Originally posted on: 2006-06-14

Original location: http://blog.chrisheath.us/2006/06/14/97


The 1st Yearly Kos convention over and Vegas blinks. marKos rekons that he's taking one for the team. Established political forces have been attacking him, while the progressive 'netroots' (if you will) keeps on rolling.

Here's some most of the after-action review from the man taking the punches:




But wait... There's More!
Someone asked about how traditional media was missing the story, or attacking us, or mocking us, or whatever, and what we could do about it. My answer?

Who gives a shit.

Who cares what people say, or write, or do. They will continue to attempt to marginalize us, to tar us, to destroy us. This is politics, would we expect any different.

In a way, the fact that I have become the lightning rod is good. It keeps our enemies focused on me as a personality rather than the movement, which will continue to grow with or without me. In a lot of ways I'm providing cover. And even if they could bring me down, it wouldn't matter. That's the beauty of what we're building here. I'm ultimately irrelevant.

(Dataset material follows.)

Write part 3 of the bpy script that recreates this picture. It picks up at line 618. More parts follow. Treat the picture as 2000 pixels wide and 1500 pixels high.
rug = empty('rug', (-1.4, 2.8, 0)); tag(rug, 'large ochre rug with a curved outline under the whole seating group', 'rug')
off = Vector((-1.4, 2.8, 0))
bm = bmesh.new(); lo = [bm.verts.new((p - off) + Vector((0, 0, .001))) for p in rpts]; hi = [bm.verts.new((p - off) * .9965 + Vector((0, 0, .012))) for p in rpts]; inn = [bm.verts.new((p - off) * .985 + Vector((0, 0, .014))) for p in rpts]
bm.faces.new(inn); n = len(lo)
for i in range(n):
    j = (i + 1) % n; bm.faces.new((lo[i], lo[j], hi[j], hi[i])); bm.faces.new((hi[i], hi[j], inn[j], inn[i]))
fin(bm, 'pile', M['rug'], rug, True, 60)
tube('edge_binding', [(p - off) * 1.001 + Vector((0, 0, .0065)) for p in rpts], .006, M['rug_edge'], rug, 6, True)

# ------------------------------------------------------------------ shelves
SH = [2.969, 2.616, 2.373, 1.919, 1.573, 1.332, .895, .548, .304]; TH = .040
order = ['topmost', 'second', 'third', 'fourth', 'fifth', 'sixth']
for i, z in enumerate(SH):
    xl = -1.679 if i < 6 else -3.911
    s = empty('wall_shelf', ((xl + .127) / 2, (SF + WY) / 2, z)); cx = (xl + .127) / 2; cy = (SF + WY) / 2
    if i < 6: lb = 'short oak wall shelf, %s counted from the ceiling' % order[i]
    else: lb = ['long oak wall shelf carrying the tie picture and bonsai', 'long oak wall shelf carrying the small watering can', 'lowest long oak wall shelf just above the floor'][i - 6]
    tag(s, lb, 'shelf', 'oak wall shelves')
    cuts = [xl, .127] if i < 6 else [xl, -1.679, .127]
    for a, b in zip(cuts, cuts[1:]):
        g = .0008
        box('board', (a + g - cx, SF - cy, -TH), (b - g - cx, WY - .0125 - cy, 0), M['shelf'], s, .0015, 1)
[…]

You are the real power, the real force. And by me taking the incoming, our enemies miss the real story and power. And for that, I'll happily take one for the team.

Finally, a hat tip to the Nation's Ari Melber, who wrote what must be one of the best pieces about the conference. Read it all, but I particularly like this passage.

"Yet many of the online activists are new insiders who got noticed more for ideas and attitude than for their political connections. The top bloggers also have an ongoing dialogue with thousands of people, providing an instant, public reality check through online comments. (Typical political insiders do not face such accountability once they enter pundit orbit.) As Salon's Peter Daou emphasized this weekend, bloggers can cross-pollinate with mainstream media without being co-opted, because "the blogosphere is a new power base, a stand-alone entity with its own ethos." Most important, this open, interactive structure may be a model for profound societal changes beyond Democratic politics."


Few writers really grasped that Vegas had very little to do with me, other than getting credit for laying down the plumbing for this place. Melber was one of the few who understood that this thing really isn't about me. (And that I don't want it to be about me.)

Well I guess that'll be all for today.